▶ **GIVEN REQUEST**:
Which lines run from the first one up to and including the one with "COL = S.collection"? Print exactly those.

▶ **MATERIAL PROVIDED**:
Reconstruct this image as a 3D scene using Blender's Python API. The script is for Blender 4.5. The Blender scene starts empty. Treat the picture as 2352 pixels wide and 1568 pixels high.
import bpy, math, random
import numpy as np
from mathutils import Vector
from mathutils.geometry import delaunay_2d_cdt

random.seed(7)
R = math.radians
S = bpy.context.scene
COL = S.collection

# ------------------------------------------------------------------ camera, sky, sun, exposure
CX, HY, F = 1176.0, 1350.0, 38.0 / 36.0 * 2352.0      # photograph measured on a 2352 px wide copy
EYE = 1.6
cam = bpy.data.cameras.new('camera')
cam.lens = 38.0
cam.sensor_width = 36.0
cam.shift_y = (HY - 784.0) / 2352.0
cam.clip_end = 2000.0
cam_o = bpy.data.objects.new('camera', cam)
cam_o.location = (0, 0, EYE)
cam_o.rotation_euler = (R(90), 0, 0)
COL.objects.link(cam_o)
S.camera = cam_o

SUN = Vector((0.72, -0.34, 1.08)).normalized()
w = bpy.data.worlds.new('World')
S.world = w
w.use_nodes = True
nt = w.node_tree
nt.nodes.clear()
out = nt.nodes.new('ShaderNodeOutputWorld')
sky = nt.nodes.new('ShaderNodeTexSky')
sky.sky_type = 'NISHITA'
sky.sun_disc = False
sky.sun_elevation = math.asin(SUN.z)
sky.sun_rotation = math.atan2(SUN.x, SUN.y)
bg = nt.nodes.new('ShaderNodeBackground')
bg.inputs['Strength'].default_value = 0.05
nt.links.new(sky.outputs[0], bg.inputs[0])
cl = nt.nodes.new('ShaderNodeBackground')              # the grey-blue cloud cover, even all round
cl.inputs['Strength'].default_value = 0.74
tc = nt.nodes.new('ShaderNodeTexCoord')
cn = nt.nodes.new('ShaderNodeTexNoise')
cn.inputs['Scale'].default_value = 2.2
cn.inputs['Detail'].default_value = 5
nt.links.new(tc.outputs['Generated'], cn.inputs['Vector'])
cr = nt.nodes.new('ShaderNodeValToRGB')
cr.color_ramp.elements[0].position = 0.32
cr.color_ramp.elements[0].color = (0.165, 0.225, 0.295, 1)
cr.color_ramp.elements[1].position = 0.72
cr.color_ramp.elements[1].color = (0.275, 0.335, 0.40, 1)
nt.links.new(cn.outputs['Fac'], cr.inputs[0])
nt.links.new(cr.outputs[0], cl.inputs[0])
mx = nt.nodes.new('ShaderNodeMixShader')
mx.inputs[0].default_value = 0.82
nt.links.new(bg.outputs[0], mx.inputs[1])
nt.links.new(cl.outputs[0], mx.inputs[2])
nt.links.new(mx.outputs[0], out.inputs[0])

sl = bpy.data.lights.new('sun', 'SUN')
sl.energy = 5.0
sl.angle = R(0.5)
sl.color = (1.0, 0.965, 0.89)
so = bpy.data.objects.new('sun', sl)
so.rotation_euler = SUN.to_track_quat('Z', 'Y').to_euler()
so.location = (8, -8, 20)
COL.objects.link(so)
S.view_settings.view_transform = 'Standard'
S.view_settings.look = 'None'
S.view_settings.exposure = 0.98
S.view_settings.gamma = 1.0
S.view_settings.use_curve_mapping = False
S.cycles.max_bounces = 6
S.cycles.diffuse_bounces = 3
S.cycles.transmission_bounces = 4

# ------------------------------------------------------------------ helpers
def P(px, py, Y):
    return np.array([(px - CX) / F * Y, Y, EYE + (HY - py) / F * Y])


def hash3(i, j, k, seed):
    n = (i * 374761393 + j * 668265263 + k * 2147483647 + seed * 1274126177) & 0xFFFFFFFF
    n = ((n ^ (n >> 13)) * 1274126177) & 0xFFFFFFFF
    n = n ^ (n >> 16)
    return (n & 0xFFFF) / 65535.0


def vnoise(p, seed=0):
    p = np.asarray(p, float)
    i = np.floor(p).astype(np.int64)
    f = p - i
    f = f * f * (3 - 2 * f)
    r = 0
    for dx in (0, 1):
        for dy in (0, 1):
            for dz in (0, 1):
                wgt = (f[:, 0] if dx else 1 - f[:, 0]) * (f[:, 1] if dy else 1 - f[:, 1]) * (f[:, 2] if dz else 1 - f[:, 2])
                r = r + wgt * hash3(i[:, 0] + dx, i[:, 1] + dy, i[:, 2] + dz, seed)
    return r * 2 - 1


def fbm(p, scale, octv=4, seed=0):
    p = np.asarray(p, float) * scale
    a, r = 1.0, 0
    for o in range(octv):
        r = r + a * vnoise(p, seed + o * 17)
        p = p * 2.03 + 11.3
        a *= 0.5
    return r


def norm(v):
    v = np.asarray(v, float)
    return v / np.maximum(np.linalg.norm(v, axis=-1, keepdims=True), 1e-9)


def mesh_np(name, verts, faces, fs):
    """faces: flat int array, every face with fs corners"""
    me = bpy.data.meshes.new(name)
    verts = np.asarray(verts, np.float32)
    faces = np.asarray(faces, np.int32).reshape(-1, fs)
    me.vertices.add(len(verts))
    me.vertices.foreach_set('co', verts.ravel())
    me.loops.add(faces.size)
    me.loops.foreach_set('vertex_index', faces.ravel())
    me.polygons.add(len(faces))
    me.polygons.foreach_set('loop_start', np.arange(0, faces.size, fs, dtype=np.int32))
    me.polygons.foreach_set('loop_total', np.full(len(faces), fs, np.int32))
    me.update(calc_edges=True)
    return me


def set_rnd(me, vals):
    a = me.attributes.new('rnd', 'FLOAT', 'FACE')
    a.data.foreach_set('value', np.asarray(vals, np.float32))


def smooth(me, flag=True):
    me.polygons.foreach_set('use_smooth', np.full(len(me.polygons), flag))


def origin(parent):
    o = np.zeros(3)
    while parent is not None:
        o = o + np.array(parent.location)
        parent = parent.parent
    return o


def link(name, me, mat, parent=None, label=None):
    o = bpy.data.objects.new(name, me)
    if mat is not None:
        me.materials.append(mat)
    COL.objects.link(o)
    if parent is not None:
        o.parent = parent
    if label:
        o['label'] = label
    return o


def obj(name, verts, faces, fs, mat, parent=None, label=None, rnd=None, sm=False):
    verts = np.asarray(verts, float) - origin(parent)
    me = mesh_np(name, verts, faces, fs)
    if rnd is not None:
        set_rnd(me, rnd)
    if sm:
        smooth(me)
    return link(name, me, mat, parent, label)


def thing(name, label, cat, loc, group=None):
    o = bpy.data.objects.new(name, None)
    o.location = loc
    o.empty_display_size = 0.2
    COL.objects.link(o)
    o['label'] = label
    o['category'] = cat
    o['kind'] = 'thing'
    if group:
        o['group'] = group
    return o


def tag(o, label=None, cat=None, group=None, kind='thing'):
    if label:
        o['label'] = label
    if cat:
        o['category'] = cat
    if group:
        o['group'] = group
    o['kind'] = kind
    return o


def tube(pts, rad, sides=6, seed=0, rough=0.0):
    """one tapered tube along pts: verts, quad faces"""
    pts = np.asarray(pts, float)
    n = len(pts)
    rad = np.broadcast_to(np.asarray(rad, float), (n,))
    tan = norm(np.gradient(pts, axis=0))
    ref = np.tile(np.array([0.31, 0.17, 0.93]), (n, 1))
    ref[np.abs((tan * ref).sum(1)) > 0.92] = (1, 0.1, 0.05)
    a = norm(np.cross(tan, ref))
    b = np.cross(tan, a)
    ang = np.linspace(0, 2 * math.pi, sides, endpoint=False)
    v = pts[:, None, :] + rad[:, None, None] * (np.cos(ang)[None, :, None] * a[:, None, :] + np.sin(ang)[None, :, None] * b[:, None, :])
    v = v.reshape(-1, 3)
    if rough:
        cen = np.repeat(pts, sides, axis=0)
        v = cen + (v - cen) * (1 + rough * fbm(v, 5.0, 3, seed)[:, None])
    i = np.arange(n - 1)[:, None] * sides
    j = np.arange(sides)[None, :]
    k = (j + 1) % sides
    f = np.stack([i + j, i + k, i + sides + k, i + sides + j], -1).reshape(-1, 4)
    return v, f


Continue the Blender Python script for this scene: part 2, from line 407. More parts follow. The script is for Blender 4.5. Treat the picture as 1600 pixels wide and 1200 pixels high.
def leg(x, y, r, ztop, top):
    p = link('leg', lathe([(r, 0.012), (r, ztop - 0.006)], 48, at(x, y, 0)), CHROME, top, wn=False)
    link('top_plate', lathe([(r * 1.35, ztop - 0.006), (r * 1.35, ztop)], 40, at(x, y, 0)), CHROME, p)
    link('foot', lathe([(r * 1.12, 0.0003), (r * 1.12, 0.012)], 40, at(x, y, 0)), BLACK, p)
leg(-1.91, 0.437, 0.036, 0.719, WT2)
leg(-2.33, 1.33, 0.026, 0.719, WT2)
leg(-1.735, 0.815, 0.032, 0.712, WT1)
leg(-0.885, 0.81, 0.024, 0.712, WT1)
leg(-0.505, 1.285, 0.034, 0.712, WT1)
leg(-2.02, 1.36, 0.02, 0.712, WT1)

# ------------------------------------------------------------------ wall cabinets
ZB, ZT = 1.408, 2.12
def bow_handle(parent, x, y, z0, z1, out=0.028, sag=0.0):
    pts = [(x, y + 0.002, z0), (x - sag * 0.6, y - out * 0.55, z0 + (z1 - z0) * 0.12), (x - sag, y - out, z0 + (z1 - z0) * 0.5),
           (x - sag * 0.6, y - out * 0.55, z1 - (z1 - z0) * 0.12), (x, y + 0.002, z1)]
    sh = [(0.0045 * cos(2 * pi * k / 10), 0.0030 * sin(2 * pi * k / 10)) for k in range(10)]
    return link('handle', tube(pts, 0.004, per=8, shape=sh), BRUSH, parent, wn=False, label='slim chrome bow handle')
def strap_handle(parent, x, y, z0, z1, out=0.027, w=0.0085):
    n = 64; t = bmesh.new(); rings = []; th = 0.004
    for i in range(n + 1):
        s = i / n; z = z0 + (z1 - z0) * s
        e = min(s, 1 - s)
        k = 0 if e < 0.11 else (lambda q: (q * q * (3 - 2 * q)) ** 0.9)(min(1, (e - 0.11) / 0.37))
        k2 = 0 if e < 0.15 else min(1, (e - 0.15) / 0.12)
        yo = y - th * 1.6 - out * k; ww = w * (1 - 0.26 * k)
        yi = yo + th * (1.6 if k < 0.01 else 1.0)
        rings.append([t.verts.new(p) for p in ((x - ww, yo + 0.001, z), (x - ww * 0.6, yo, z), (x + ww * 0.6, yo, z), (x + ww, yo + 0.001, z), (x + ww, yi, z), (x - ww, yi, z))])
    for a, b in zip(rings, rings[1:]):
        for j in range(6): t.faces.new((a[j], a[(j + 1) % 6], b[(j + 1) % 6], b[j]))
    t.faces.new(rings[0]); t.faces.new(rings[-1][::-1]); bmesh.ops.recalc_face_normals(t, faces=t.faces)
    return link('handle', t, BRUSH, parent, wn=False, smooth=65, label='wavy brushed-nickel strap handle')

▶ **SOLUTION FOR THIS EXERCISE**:
Reconstruct this image as a 3D scene using Blender's Python API. The script is for Blender 4.5. The Blender scene starts empty. Treat the picture as 2352 pixels wide and 1568 pixels high.
import bpy, math, random
import numpy as np
from mathutils import Vector
from mathutils.geometry import delaunay_2d_cdt

random.seed(7)
R = math.radians
S = bpy.context.scene
COL = S.collection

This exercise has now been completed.